Instructions for the task –
Go through the entries below and copy each line containing the word "Take".

Extracted entries –
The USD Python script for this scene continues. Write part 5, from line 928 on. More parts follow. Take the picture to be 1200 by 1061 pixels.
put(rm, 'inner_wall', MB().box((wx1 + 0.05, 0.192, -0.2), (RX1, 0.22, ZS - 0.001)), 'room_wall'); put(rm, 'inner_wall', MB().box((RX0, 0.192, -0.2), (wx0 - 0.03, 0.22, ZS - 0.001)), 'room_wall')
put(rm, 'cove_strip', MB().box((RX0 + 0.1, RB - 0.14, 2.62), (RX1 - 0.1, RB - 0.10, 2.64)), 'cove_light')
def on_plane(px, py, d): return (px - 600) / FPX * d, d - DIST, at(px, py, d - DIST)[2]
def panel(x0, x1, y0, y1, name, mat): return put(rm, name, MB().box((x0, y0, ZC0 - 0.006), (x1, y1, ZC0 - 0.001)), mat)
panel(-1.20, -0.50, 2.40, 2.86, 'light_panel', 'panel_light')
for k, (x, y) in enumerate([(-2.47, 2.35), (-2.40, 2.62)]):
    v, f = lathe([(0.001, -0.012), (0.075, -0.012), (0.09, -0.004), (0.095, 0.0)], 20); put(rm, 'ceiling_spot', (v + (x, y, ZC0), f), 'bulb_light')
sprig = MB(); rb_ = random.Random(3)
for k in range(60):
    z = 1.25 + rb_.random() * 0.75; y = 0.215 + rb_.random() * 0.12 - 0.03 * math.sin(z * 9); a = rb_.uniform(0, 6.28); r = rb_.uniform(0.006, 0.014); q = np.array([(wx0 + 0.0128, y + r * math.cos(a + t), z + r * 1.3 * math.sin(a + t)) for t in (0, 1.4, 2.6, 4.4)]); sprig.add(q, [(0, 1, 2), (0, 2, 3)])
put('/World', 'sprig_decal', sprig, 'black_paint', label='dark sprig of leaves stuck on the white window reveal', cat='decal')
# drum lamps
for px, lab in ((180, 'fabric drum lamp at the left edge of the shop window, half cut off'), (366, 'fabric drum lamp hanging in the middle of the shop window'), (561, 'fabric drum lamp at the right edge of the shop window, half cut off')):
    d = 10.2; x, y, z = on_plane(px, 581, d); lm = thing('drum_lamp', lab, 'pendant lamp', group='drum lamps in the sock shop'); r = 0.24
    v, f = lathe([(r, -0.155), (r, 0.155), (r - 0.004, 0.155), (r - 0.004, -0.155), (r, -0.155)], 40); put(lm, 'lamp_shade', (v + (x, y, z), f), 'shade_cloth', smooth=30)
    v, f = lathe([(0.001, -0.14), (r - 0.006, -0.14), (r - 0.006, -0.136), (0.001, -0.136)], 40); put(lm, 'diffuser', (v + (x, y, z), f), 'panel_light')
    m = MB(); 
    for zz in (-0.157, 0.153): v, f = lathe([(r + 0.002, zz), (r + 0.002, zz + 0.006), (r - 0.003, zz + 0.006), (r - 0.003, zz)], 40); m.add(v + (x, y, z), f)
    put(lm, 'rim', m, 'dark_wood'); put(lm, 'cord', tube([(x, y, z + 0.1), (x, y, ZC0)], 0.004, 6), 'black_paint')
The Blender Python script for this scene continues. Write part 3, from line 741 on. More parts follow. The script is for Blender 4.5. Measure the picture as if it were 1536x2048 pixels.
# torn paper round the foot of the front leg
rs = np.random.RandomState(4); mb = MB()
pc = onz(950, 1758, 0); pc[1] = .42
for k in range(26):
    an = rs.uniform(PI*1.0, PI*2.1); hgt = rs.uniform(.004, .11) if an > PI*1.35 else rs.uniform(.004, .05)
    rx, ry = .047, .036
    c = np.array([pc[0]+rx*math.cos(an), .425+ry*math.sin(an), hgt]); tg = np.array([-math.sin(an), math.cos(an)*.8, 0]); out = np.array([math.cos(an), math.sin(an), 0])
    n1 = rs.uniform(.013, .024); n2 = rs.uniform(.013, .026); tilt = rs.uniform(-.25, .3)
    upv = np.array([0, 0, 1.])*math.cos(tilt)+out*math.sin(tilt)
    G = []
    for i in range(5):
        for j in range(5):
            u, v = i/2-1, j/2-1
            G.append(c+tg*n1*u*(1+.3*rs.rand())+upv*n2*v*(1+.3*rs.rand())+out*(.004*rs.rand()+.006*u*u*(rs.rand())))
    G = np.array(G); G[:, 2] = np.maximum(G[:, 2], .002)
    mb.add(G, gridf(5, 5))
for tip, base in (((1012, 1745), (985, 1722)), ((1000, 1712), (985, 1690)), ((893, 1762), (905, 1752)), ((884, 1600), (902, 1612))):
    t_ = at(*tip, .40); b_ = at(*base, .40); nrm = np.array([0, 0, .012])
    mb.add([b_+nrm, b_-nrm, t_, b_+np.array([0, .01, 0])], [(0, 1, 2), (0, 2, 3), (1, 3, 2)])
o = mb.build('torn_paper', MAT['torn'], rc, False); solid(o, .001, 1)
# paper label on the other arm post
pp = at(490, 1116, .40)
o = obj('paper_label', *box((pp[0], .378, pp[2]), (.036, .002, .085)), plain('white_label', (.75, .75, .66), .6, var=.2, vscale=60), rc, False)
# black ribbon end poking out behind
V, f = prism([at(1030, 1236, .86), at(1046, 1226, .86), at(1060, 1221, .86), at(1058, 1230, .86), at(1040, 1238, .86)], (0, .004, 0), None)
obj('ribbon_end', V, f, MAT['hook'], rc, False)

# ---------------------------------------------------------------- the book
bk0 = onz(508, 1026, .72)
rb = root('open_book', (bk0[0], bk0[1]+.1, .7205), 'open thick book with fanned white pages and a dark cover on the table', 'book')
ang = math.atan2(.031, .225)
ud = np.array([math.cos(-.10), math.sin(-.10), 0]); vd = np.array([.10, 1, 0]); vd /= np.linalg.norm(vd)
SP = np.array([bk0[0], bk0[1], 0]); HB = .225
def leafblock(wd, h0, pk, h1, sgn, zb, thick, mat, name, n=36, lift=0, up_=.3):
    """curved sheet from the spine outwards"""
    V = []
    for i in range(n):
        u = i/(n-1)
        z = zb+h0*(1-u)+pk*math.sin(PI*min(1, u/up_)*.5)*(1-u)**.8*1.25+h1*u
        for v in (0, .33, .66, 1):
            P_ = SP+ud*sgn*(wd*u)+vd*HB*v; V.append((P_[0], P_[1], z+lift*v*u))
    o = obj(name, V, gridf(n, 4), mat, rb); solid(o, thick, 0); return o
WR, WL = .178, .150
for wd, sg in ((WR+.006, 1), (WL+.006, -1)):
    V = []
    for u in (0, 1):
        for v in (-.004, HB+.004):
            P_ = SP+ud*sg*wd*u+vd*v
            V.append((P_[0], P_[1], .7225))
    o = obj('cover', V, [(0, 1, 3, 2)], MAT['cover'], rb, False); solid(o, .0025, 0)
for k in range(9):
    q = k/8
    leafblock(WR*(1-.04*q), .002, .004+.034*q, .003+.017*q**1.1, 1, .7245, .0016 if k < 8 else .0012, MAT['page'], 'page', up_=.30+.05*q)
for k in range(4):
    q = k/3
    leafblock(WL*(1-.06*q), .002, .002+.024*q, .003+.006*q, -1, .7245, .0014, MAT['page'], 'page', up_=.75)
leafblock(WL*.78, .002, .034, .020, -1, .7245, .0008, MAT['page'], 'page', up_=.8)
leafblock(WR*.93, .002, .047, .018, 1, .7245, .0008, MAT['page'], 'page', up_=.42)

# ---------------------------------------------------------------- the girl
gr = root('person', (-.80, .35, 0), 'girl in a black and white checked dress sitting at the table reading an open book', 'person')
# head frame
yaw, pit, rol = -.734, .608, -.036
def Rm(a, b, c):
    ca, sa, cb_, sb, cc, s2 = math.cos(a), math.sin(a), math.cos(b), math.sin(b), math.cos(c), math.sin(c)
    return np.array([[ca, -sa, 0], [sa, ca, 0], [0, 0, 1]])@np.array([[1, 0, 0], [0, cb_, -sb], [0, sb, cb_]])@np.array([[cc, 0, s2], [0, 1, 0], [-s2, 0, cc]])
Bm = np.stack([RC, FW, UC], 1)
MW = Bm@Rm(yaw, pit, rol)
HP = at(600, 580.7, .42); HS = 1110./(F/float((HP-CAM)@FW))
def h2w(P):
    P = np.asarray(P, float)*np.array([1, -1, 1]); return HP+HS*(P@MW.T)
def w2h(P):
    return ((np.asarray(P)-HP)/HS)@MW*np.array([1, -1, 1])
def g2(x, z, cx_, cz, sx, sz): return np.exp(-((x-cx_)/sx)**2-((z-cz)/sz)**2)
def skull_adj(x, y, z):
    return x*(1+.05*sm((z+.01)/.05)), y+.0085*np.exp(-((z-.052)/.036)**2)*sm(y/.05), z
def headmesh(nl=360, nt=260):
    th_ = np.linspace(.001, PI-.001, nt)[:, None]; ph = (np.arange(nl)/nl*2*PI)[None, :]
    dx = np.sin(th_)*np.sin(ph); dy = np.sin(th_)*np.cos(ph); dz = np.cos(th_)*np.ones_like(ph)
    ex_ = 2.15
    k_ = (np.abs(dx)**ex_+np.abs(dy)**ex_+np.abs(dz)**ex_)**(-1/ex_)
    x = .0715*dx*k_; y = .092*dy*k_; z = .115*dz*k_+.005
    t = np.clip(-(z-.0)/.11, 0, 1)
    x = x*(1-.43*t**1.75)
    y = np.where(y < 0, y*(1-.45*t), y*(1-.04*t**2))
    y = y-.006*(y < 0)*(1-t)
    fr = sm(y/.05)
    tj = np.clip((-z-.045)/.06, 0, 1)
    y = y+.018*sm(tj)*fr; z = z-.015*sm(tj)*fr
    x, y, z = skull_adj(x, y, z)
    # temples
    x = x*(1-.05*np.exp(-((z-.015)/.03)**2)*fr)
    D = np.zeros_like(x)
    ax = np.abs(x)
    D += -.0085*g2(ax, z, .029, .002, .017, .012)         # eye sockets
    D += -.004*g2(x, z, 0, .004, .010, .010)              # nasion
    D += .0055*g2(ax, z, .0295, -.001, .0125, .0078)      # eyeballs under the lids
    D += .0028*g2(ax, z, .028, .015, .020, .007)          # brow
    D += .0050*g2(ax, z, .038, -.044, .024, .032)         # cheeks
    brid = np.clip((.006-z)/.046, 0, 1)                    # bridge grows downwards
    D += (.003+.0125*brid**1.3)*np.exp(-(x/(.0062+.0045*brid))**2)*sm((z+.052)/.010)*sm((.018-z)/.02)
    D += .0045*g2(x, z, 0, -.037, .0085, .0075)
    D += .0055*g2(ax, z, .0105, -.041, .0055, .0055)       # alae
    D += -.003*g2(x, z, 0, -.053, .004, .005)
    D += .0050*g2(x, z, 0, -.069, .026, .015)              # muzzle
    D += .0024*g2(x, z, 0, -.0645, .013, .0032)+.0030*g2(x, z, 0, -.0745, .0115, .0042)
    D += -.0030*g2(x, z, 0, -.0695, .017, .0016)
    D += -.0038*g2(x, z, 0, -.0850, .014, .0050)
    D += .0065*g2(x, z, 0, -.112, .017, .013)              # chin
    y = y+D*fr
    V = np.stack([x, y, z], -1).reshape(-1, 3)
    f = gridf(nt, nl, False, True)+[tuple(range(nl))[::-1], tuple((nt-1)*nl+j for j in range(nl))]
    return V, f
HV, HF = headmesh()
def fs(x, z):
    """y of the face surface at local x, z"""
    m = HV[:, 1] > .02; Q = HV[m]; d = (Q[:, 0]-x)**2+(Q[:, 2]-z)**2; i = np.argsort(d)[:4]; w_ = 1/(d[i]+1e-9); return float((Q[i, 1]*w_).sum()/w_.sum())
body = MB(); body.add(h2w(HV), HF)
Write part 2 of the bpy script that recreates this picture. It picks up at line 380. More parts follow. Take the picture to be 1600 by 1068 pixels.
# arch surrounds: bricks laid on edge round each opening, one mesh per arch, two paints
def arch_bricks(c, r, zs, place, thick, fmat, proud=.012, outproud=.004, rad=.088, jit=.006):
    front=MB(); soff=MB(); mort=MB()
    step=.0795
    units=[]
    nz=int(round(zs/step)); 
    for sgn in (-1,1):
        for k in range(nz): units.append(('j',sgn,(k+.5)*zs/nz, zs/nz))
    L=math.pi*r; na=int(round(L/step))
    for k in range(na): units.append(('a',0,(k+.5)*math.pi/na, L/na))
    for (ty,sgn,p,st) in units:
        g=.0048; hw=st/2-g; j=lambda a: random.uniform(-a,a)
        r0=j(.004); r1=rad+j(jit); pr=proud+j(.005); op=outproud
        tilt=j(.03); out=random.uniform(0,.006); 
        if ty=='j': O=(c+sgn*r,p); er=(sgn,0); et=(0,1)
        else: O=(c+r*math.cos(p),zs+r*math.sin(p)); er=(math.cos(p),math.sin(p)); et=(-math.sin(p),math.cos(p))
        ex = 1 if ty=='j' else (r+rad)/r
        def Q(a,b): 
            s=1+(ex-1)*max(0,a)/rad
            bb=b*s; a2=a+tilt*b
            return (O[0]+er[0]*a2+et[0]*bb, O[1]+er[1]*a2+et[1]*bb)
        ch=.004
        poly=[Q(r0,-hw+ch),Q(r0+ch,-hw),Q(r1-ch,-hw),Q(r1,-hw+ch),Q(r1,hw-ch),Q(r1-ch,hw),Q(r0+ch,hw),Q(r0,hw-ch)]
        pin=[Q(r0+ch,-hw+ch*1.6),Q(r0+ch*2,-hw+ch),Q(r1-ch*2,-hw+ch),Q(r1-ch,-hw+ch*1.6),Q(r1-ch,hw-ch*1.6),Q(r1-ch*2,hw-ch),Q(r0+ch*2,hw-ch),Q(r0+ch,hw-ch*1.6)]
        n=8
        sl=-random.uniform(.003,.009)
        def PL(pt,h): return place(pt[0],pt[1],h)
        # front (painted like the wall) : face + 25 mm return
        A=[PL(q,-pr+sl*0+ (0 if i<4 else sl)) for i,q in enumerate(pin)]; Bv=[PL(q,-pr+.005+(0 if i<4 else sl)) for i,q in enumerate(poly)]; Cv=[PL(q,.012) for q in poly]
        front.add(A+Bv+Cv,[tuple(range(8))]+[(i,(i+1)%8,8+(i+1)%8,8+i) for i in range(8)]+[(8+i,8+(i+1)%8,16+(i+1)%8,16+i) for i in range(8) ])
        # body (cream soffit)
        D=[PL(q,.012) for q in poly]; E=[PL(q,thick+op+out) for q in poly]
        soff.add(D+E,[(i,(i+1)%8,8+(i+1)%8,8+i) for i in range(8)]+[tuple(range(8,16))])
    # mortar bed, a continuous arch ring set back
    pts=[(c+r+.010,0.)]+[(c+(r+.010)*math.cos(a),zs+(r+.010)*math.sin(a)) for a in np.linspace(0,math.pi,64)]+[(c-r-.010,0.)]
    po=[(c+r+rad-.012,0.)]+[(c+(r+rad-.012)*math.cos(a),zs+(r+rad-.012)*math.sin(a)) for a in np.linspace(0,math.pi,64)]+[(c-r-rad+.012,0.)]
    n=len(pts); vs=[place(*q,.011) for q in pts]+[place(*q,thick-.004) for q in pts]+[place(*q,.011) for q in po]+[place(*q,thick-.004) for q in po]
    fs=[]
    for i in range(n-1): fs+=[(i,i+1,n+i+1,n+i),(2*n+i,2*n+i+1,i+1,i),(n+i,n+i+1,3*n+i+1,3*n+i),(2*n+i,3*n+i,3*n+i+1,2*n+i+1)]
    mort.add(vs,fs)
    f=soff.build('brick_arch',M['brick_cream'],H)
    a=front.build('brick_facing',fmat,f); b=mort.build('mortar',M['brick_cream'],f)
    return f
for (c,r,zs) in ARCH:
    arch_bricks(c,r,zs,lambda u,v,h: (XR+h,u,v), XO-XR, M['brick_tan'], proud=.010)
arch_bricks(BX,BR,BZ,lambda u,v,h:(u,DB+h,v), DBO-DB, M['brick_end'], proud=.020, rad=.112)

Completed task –
The USD Python script for this scene continues. Write part 5, from line 928 on. More parts follow. Take the picture to be 1200 by 1061 pixels.
Write part 2 of the bpy script that recreates this picture. It picks up at line 380. More parts follow. Take the picture to be 1600 by 1068 pixels.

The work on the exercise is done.